Instruction:
Repeat, exactly as written, every line from the one holding "W(820,225,LOW), (1.6,2.6), 1.4)*0.55)" through the one holding "W(1168,290,LOW), (0.45,2.6), 1.0)*0.8)". Leave out all other lines.

Material:

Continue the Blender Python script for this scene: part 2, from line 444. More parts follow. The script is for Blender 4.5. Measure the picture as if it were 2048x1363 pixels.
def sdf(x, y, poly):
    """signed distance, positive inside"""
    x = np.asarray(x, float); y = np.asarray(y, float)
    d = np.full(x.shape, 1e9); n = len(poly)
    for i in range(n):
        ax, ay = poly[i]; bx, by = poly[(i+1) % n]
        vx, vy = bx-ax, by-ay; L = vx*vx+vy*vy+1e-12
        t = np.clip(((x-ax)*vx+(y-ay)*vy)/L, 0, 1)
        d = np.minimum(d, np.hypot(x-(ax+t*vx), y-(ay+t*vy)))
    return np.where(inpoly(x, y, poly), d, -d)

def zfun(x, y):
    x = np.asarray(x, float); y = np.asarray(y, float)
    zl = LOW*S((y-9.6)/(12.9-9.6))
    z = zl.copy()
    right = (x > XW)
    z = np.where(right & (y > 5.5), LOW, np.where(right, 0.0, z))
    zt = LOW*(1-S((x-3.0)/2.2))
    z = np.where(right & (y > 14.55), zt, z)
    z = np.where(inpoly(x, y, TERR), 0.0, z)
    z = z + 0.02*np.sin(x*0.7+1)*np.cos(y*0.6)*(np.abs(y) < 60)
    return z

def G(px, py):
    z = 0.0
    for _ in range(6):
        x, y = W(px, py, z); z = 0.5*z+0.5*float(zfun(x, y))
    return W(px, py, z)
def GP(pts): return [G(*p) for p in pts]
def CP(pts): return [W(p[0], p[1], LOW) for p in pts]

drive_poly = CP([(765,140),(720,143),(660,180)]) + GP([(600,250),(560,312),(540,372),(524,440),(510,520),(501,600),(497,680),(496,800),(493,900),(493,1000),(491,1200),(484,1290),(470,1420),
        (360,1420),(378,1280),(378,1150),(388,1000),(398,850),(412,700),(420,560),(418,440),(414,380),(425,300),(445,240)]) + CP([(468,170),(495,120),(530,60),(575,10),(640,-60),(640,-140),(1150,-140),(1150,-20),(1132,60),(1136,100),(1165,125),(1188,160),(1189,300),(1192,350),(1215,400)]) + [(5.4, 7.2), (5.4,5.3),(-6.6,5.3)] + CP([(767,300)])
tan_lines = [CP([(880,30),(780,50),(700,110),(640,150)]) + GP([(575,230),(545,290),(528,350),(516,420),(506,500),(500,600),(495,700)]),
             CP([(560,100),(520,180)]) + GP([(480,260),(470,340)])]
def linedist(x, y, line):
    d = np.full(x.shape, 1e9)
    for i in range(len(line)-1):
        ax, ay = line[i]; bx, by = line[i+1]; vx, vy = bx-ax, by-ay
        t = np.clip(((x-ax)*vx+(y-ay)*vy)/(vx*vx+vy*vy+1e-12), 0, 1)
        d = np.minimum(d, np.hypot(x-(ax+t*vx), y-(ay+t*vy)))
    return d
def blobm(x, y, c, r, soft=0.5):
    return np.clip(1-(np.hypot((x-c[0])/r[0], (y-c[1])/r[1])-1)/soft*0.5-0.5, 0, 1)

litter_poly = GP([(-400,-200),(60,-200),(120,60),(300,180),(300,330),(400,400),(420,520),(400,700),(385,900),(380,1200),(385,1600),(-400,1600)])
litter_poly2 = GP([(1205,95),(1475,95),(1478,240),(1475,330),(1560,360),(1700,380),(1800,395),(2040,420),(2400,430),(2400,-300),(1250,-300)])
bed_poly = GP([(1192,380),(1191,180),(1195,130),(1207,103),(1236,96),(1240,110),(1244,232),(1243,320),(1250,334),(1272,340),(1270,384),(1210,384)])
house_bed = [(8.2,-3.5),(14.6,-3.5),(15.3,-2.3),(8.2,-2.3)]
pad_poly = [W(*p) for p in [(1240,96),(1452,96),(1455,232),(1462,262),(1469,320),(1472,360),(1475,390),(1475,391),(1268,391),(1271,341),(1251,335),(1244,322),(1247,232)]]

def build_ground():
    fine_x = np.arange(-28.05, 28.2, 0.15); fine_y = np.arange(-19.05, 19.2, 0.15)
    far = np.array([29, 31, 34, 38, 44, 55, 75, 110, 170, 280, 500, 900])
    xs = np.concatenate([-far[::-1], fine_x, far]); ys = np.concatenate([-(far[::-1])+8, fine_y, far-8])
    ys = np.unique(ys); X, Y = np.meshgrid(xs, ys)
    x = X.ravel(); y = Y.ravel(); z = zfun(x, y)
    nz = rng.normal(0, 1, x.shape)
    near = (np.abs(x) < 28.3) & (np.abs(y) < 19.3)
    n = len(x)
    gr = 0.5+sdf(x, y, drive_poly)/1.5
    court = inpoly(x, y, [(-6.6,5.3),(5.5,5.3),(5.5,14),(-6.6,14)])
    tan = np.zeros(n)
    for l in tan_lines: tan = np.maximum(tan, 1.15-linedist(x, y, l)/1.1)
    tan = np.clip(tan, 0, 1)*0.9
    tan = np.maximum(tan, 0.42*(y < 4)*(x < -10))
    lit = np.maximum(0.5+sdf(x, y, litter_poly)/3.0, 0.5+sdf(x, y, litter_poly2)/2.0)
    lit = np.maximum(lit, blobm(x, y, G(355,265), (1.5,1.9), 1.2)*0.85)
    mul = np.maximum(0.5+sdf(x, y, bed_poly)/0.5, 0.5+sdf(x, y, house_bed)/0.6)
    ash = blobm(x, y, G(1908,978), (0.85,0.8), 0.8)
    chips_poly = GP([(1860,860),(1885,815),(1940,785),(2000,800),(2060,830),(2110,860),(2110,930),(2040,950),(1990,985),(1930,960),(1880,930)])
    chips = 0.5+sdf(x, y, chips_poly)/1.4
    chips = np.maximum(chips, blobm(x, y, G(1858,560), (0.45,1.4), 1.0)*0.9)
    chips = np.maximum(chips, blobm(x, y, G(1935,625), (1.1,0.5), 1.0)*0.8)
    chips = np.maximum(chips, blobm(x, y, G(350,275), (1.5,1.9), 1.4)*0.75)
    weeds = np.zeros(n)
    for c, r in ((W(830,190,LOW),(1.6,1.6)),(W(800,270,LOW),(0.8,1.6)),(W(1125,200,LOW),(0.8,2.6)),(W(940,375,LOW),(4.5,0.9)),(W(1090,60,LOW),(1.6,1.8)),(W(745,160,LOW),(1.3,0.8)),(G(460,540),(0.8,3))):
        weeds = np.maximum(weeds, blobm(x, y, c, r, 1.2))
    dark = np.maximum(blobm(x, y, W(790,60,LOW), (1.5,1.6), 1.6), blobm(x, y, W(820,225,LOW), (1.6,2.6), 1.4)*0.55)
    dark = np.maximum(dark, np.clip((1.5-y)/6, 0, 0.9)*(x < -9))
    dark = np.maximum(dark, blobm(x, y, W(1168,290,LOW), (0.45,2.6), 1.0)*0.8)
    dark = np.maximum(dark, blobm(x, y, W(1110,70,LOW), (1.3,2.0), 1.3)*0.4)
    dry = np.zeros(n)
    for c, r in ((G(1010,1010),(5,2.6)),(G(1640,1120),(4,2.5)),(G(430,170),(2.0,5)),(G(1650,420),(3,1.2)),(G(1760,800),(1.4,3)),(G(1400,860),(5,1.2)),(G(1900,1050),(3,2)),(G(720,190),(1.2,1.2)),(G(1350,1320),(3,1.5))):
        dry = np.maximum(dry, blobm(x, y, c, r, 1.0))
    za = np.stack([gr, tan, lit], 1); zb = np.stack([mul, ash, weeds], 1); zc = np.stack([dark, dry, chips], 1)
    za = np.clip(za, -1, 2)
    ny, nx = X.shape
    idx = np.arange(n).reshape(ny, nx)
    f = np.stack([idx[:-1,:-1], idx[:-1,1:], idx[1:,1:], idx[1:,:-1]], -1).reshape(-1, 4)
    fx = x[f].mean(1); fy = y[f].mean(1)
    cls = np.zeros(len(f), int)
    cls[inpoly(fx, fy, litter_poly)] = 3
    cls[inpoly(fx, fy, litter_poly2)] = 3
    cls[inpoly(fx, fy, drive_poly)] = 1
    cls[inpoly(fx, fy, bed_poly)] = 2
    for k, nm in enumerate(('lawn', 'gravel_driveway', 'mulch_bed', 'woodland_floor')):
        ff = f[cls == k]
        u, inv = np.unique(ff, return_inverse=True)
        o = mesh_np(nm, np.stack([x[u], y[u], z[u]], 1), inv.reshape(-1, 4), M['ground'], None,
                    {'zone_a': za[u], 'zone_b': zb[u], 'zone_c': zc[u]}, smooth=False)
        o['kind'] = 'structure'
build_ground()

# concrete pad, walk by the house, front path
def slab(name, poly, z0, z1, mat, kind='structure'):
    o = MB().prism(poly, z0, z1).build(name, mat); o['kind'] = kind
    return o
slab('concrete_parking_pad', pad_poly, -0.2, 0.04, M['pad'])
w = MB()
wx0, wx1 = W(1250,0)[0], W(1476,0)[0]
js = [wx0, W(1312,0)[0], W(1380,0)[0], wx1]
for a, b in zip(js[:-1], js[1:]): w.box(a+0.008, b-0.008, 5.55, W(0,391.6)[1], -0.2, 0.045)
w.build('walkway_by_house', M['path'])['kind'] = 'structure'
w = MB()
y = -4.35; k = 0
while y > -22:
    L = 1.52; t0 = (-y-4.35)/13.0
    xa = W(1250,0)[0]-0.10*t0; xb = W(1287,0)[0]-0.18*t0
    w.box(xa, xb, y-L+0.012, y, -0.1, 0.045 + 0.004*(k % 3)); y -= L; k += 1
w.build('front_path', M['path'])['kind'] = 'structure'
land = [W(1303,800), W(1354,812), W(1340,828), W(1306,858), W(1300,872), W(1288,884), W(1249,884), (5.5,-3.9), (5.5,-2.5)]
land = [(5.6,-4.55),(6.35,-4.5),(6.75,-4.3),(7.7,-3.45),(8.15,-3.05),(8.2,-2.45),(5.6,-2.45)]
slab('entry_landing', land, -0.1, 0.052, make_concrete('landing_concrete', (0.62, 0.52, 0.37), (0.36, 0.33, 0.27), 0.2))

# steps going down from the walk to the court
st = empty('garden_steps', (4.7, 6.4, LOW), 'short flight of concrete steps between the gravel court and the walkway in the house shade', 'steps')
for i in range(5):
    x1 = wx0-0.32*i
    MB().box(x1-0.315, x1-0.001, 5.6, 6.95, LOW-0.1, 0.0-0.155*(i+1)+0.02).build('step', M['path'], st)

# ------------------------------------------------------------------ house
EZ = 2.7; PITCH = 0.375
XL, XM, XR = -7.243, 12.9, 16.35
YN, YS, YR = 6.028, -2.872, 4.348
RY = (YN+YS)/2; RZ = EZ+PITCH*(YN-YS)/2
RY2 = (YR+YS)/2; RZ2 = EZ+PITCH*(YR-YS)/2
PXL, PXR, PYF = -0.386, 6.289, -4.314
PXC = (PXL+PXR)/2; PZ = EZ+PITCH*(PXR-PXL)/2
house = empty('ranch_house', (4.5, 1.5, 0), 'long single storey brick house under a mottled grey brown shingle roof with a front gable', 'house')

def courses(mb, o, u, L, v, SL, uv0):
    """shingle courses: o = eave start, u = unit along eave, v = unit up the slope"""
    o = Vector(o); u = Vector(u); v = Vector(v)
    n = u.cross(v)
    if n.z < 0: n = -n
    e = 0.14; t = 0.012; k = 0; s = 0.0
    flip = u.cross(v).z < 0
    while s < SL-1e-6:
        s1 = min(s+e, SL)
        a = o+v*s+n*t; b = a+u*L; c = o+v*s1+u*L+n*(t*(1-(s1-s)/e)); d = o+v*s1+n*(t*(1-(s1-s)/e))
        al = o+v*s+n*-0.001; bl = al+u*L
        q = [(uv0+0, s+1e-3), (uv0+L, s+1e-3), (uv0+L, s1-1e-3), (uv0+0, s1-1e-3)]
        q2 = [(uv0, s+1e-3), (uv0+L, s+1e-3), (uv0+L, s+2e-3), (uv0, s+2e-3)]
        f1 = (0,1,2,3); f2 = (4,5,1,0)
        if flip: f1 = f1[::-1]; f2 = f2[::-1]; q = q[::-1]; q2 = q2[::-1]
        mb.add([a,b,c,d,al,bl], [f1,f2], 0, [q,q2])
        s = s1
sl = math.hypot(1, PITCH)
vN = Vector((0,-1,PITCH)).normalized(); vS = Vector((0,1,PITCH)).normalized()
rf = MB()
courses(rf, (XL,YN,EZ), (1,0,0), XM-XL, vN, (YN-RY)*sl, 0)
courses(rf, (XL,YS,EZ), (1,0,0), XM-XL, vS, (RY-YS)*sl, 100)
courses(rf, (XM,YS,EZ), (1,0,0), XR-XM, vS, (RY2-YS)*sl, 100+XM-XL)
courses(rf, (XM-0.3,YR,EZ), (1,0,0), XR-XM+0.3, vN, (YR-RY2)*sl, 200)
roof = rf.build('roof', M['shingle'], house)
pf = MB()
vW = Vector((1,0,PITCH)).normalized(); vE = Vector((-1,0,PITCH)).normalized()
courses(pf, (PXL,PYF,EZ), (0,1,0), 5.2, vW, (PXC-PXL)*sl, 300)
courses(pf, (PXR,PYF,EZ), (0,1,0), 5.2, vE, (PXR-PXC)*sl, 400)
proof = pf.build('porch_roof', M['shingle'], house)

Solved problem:
    dark = np.maximum(blobm(x, y, W(790,60,LOW), (1.5,1.6), 1.6), blobm(x, y, W(820,225,LOW), (1.6,2.6), 1.4)*0.55)
    dark = np.maximum(dark, np.clip((1.5-y)/6, 0, 0.9)*(x < -9))
    dark = np.maximum(dark, blobm(x, y, W(1168,290,LOW), (0.45,2.6), 1.0)*0.8)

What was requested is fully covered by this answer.